Input data –

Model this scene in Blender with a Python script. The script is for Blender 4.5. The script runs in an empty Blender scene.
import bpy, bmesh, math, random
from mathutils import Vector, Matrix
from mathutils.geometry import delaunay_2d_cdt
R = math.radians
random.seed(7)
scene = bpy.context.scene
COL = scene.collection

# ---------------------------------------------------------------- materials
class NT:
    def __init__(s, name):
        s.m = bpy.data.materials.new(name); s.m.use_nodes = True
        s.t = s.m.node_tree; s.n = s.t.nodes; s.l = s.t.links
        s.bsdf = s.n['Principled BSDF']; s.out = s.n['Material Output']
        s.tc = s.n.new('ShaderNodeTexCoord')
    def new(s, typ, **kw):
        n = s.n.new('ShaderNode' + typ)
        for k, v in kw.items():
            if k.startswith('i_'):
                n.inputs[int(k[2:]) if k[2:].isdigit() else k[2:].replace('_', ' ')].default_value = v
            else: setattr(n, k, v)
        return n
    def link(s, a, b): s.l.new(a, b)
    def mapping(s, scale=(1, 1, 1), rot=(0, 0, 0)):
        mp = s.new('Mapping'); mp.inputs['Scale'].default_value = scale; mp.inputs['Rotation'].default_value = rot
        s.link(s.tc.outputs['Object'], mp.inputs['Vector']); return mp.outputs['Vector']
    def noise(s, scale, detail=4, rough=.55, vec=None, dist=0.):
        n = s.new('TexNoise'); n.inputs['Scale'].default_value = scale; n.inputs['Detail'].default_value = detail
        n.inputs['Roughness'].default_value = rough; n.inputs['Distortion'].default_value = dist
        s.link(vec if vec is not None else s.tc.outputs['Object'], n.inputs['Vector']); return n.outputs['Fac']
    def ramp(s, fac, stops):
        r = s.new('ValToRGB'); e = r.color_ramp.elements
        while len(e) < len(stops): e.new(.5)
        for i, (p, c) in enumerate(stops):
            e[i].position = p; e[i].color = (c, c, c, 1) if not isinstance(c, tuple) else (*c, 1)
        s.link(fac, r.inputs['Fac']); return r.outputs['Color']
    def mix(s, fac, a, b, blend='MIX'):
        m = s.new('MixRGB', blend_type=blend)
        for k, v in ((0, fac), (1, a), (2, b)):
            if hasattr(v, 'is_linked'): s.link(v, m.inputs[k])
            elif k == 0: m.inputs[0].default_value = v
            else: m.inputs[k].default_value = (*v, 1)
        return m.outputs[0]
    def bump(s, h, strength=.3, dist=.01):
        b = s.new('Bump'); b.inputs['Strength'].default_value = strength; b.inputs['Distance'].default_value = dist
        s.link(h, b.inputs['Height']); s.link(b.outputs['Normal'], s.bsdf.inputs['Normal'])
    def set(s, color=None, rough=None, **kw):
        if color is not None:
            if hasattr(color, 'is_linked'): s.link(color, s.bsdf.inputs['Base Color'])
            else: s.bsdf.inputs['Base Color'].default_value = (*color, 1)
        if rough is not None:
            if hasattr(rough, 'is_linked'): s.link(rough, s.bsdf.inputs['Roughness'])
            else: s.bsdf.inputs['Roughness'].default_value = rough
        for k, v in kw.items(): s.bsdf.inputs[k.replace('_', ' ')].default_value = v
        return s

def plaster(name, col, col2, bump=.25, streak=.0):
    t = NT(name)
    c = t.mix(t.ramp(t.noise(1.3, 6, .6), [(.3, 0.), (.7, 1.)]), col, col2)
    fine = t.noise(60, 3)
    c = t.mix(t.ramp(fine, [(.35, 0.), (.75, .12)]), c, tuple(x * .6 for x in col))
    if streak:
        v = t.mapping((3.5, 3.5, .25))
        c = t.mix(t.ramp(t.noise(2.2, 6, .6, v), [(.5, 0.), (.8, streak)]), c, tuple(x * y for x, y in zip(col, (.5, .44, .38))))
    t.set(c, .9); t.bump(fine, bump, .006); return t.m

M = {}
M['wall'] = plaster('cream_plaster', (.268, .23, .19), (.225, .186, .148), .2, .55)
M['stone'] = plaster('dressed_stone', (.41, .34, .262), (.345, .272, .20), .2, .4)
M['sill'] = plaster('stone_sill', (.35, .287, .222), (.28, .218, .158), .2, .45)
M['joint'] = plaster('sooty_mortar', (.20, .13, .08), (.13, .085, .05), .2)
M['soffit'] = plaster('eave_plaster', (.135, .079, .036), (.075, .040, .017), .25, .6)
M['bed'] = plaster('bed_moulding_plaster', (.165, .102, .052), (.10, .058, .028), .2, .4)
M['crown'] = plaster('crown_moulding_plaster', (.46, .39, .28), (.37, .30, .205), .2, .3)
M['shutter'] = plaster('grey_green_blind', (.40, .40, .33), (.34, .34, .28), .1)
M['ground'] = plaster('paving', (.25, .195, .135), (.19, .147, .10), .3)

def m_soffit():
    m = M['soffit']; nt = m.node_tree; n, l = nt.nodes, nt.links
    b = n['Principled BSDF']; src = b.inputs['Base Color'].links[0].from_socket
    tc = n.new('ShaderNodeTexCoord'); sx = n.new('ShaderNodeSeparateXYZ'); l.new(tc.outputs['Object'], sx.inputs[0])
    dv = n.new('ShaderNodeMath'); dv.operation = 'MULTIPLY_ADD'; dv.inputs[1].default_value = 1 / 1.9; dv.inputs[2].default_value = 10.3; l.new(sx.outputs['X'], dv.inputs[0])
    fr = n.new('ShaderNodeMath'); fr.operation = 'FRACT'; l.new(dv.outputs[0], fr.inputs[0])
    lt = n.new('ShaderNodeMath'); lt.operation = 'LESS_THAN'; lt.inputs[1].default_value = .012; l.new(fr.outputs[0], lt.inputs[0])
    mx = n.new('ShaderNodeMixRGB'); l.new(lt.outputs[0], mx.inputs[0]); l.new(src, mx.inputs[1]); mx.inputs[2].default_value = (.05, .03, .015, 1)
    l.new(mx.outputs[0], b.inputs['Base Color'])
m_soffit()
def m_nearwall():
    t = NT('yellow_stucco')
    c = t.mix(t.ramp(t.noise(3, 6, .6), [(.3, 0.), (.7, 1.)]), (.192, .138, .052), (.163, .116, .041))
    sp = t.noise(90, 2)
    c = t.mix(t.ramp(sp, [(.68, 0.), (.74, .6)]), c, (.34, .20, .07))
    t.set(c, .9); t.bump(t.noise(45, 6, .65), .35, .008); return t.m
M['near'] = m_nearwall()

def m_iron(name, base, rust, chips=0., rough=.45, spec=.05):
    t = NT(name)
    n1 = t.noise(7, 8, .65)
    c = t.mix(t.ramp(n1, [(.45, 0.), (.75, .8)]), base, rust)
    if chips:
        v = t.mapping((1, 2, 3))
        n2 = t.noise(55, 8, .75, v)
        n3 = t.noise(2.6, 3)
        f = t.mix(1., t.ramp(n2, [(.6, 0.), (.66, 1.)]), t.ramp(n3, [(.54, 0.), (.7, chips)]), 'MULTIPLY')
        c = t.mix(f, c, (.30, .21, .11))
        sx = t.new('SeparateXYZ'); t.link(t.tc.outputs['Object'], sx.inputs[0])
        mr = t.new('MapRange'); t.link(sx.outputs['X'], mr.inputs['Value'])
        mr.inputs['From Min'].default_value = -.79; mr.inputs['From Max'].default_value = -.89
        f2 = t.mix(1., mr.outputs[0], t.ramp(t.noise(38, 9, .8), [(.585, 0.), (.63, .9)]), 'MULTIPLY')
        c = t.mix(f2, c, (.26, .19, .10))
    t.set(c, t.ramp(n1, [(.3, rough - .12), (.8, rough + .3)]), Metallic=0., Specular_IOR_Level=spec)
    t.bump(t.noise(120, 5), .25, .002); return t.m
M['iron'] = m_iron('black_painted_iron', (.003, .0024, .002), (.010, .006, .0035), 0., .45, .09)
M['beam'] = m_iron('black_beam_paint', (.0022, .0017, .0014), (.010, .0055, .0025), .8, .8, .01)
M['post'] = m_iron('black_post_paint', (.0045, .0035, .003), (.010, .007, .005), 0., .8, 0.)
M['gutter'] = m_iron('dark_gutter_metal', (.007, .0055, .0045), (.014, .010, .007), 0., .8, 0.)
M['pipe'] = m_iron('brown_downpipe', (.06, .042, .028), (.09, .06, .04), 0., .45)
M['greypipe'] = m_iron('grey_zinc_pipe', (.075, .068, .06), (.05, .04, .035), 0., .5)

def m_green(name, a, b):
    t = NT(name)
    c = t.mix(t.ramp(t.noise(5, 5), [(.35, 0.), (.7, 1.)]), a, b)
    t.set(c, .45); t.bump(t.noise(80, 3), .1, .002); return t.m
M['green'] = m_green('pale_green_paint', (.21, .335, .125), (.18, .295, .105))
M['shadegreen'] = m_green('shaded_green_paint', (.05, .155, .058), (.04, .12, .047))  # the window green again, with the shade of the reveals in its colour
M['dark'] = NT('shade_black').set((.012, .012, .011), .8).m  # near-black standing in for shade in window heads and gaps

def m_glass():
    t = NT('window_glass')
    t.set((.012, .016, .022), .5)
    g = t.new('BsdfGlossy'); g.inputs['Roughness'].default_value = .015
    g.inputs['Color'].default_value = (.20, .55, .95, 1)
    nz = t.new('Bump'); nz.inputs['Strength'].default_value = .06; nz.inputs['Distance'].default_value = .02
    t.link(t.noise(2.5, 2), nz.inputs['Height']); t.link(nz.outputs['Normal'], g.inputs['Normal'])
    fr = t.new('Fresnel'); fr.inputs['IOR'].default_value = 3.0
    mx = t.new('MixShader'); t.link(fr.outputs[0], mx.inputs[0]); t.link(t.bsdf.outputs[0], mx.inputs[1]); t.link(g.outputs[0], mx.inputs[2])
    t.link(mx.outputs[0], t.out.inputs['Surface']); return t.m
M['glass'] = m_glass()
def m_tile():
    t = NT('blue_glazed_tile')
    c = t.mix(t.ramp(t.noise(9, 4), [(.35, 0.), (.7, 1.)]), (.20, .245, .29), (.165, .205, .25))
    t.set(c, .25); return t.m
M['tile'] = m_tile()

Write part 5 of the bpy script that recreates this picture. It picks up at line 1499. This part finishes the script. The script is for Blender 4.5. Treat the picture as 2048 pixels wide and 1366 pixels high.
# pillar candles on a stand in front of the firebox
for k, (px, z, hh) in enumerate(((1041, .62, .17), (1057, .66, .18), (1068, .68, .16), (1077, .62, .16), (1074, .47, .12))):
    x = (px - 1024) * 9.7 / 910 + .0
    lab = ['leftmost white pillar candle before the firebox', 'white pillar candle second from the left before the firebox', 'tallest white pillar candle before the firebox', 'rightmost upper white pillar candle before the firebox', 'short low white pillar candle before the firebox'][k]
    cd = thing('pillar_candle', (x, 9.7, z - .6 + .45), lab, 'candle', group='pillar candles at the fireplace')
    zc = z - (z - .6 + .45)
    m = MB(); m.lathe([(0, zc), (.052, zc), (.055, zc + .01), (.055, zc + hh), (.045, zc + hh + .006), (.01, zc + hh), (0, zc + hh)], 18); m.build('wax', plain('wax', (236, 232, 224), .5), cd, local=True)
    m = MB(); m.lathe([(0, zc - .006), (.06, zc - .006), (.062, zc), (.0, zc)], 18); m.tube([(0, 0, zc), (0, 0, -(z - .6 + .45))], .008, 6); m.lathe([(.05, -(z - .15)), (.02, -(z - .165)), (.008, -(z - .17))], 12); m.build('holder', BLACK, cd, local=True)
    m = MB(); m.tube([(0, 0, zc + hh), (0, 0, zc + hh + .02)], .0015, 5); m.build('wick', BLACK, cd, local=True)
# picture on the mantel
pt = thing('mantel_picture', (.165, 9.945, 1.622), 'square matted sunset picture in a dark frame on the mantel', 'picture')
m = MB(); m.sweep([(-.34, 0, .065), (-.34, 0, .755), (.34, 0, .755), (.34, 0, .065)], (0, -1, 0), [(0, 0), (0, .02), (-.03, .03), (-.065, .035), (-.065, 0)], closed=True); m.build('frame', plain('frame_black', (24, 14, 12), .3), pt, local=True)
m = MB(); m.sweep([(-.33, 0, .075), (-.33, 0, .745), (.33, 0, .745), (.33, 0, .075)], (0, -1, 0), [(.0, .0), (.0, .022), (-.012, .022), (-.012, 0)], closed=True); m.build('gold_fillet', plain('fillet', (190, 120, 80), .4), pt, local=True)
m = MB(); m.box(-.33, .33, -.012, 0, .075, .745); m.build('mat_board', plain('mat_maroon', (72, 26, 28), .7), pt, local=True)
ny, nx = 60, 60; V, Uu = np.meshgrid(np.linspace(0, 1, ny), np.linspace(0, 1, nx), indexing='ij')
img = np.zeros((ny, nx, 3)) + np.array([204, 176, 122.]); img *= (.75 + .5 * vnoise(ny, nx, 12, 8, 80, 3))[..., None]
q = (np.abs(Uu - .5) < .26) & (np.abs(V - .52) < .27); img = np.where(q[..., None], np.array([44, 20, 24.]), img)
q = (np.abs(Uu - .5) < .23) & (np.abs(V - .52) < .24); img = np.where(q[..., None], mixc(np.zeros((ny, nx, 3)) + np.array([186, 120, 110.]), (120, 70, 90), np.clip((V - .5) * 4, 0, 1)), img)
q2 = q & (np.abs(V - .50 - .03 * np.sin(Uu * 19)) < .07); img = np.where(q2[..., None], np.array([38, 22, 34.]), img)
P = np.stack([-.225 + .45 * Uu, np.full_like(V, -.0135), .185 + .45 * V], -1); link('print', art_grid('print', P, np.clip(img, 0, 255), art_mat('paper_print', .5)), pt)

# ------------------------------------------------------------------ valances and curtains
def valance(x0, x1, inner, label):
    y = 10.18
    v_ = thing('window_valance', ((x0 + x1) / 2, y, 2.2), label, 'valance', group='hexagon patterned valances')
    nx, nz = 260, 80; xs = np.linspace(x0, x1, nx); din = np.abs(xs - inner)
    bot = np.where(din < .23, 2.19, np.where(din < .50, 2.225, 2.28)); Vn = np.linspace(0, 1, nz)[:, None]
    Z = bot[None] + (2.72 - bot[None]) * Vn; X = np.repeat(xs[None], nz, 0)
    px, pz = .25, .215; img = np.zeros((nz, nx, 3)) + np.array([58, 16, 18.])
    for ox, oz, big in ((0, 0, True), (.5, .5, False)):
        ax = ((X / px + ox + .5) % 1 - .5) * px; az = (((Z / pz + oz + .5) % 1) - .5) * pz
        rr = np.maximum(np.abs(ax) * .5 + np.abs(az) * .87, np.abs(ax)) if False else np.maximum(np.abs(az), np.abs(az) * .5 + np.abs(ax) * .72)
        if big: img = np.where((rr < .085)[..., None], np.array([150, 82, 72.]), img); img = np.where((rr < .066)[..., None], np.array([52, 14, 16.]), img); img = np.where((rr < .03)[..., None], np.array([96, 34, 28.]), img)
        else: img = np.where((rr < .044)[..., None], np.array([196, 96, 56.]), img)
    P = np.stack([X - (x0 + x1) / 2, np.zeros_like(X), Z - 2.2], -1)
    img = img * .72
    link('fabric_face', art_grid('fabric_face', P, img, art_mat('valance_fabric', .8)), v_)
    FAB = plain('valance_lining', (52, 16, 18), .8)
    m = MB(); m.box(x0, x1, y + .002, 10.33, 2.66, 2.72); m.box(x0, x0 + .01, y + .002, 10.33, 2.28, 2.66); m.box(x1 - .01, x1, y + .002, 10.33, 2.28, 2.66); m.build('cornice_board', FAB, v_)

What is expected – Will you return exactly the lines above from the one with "b = n['Principled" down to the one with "M['near'] = m_nearwall()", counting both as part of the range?

Task result –
    b = n['Principled BSDF']; src = b.inputs['Base Color'].links[0].from_socket
    tc = n.new('ShaderNodeTexCoord'); sx = n.new('ShaderNodeSeparateXYZ'); l.new(tc.outputs['Object'], sx.inputs[0])
    dv = n.new('ShaderNodeMath'); dv.operation = 'MULTIPLY_ADD'; dv.inputs[1].default_value = 1 / 1.9; dv.inputs[2].default_value = 10.3; l.new(sx.outputs['X'], dv.inputs[0])
    fr = n.new('ShaderNodeMath'); fr.operation = 'FRACT'; l.new(dv.outputs[0], fr.inputs[0])
    lt = n.new('ShaderNodeMath'); lt.operation = 'LESS_THAN'; lt.inputs[1].default_value = .012; l.new(fr.outputs[0], lt.inputs[0])
    mx = n.new('ShaderNodeMixRGB'); l.new(lt.outputs[0], mx.inputs[0]); l.new(src, mx.inputs[1]); mx.inputs[2].default_value = (.05, .03, .015, 1)
    l.new(mx.outputs[0], b.inputs['Base Color'])
m_soffit()
def m_nearwall():
    t = NT('yellow_stucco')
    c = t.mix(t.ramp(t.noise(3, 6, .6), [(.3, 0.), (.7, 1.)]), (.192, .138, .052), (.163, .116, .041))
    sp = t.noise(90, 2)
    c = t.mix(t.ramp(sp, [(.68, 0.), (.74, .6)]), c, (.34, .20, .07))
    t.set(c, .9); t.bump(t.noise(45, 6, .65), .35, .008); return t.m
M['near'] = m_nearwall()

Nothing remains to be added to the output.